Details
- EU leaders discussed stronger trade-defence measures during a summit in Brussels amid rising concern over Chinese exports.
- The European Commission wants faster powers to respond when specific sectors are flooded with low-cost imports.
- European officials argue that Chinese state subsidies and currency policies give Chinese manufacturers an unfair competitive advantage.
- The EU’s trade deficit with China reached a record €360 billion in 2025 and is projected to approach €400 billion this year.
- German Chancellor Friedrich Merz warned that China’s currency remains significantly undervalued, creating a major competitive disadvantage for European companies.
- French President Emmanuel Macron has called for a European mechanism similar to the US Section 301 trade tool, which allows action against unfair trade practices.
- European Commission President Ursula von der Leyen said the bloc will work on new instruments, including measures to help companies diversify supply chains and reduce trade risks.

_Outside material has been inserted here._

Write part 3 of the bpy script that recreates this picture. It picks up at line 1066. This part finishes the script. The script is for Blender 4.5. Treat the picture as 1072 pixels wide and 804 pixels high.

- Germany’s machinery and automotive sectors are under growing pressure from Chinese competitors both in Europe and in the Chinese market.
- Germany and Spain remain cautious about steps that could provoke retaliation from Beijing or trigger a wider trade dispute.
- China has retaliated against previous EU action, including duties on European cognac after the bloc imposed higher tariffs on Chinese electric cars.
- EU officials said dialogue with China will continue alongside efforts to strengthen Europe’s trade-defence framework.
What Else
The Commission is expected to develop options for new trade-defence measures, but any proposal would need political backing from member states. The dispute could shape how far Europe is willing to go in protecting strategic industries while preserving access to Chinese markets and supply chains.